## Begin DATA EXTRACT

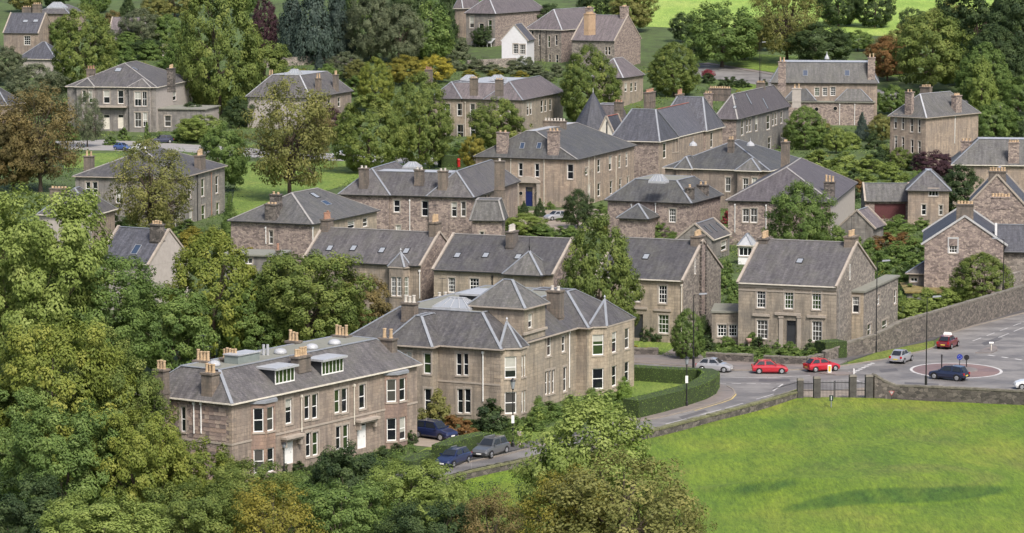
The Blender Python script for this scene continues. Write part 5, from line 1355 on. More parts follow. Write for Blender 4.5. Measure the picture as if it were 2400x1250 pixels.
BARKD = plain('bark_dark', (0.04, 0.034, 0.028), 0.9, vary=0.3)

def env(kind, z):
    """Crown radius (0..0.5) at height z (0..1 of the crown)."""
    z = np.clip(z, 0, 1)
    if kind == 'round': return 0.5 * np.sqrt(np.clip(1 - ((z - 0.45) / 0.56) ** 2, 0, 1))
    if kind == 'ovoid': return 0.5 * np.clip(1 - np.abs((z - 0.36) / np.where(z > 0.36, 0.645, 0.42)) ** 2.1, 0, 1) ** 0.62
    if kind == 'cone': return 0.5 * (1 - z) ** 0.8 * np.clip(z / 0.08, 0.3, 1)
    if kind == 'column': return 0.5 * np.clip(1 - z ** 3.0, 0, 1) ** 0.6 * np.clip(0.6 + z * 2, 0, 1)
    if kind == 'spread': return 0.5 * np.clip(1 - ((z - 0.55) / 0.6) ** 2, 0, 1) ** 0.4
    if kind == 'bush': return 0.5 * np.sqrt(np.clip(1 - z ** 2, 0, 1))
    return 0.5 * np.sqrt(np.clip(1 - (2 * z - 1) ** 2, 0, 1))
def crown_data(rng, kind, nclump, nleaf, leaf, base, clump_r, fill=0.45, aspect=1.0, droop=0.0):
    """Leaf faces in a unit tree (height 1, width 1); returns verts, faces, tones and clump centres."""
    cz = rng.uniform(0, 1, nclump * 6)
    w = env(kind, cz); keep = rng.uniform(0, 0.5, cz.size) < w
    cz = cz[keep][:nclump]; n = cz.size
    ang = rng.uniform(0, 2 * np.pi, n)
    lb_ = 0.35 if kind in ('ovoid', 'column', 'cone') else 1.0
    lob = 1 + lb_ * 0.16 * np.sin(ang * 3 + rng.uniform(0, 6)) * np.sin(cz * 5 + rng.uniform(0, 6)) + lb_ * 0.1 * rng.normal(size=n)
    rr = env(kind, cz) * lob * (fill + (1 - fill) * np.sqrt(rng.uniform(0, 1, n))) - clump_r * 0.55
    rr = np.clip(rr, 0, None)
    C = np.stack([rr * np.cos(ang), rr * np.sin(ang), base + (1 - base) * cz * 0.97], 1)
    tone = rng.normal(0.48, 0.14, n)
    size = clump_r * rng.uniform(0.65, 1.35, n)
    idx = rng.choice(n, nleaf, p=size ** 2 / np.sum(size ** 2))
    d = rng.normal(size=(nleaf, 3)); d /= np.linalg.norm(d, axis=1)[:, None]
    d[:, 2] += 0.25; 
    rad = rng.uniform(0.35, 1.0, nleaf) ** 0.5
    P = C[idx] + d * (size[idx] * rad)[:, None] * np.array([1, 1, aspect * 0.8])
    P[:, 2] -= droop * rng.uniform(0, 1, nleaf) * size[idx]
    axis = P.copy(); axis[:, 2] = (P[:, 2] - base - 0.35 * (1 - base)) * 0.8; axis /= np.linalg.norm(axis, axis=1)[:, None] + 1e-6
    nrm = d * 0.75 + axis * 0.75 + rng.normal(size=(nleaf, 3)) * 0.33 + np.array([0, 0, 0.25])
    nrm /= np.linalg.norm(nrm, axis=1)[:, None]
    t = np.cross(nrm, rng.normal(size=(nleaf, 3))); t /= np.linalg.norm(t, axis=1)[:, None]
    b = np.cross(nrm, t)
    s = leaf * rng.uniform(0.6, 1.35, nleaf)[:, None]
    sz = np.array([1, 1, aspect])
    V = np.stack([P - t * s * sz, P + b * s * 0.55 * sz + nrm * s * 0.12, P + t * s * sz, P - b * s * 0.55 * sz + nrm * s * 0.12], 1).reshape(-1, 3)
    V[:, 2] = np.clip(V[:, 2], 0.004, None)
    tn = np.clip(tone[idx] + rng.normal(0, 0.085, nleaf), 0, 1)
    return V, tn, C
def leaf_mesh(name, V, tn):
    n = len(tn)
    me = bpy.data.meshes.new(name)
    me.vertices.add(n * 4); me.vertices.foreach_set('co', V.astype(np.float32).ravel())
    me.loops.add(n * 4); me.loops.foreach_set('vertex_index', np.arange(n * 4, dtype=np.int32))
    me.polygons.add(n); me.polygons.foreach_set('loop_start', np.arange(0, n * 4, 4, dtype=np.int32))
    at = me.attributes.new('tone', 'FLOAT', 'FACE'); at.data.foreach_set('value', tn.astype(np.float32))
    me.update(calc_edges=True)
    me.materials.append(LV['green'])
    return me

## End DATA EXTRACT

**WORK TO COMPLETE**
In the data above, please extract the lines from the first one through the line with "BARKD = plain('bark_dark', (0.04, 0.034, 0.028), 0.9, vary=0.3)", exactly, and keep pictures out.

**COMPLETED TASK**
The Blender Python script for this scene continues. Write part 5, from line 1355 on. More parts follow. Write for Blender 4.5. Measure the picture as if it were 2400x1250 pixels.
BARKD = plain('bark_dark', (0.04, 0.034, 0.028), 0.9, vary=0.3)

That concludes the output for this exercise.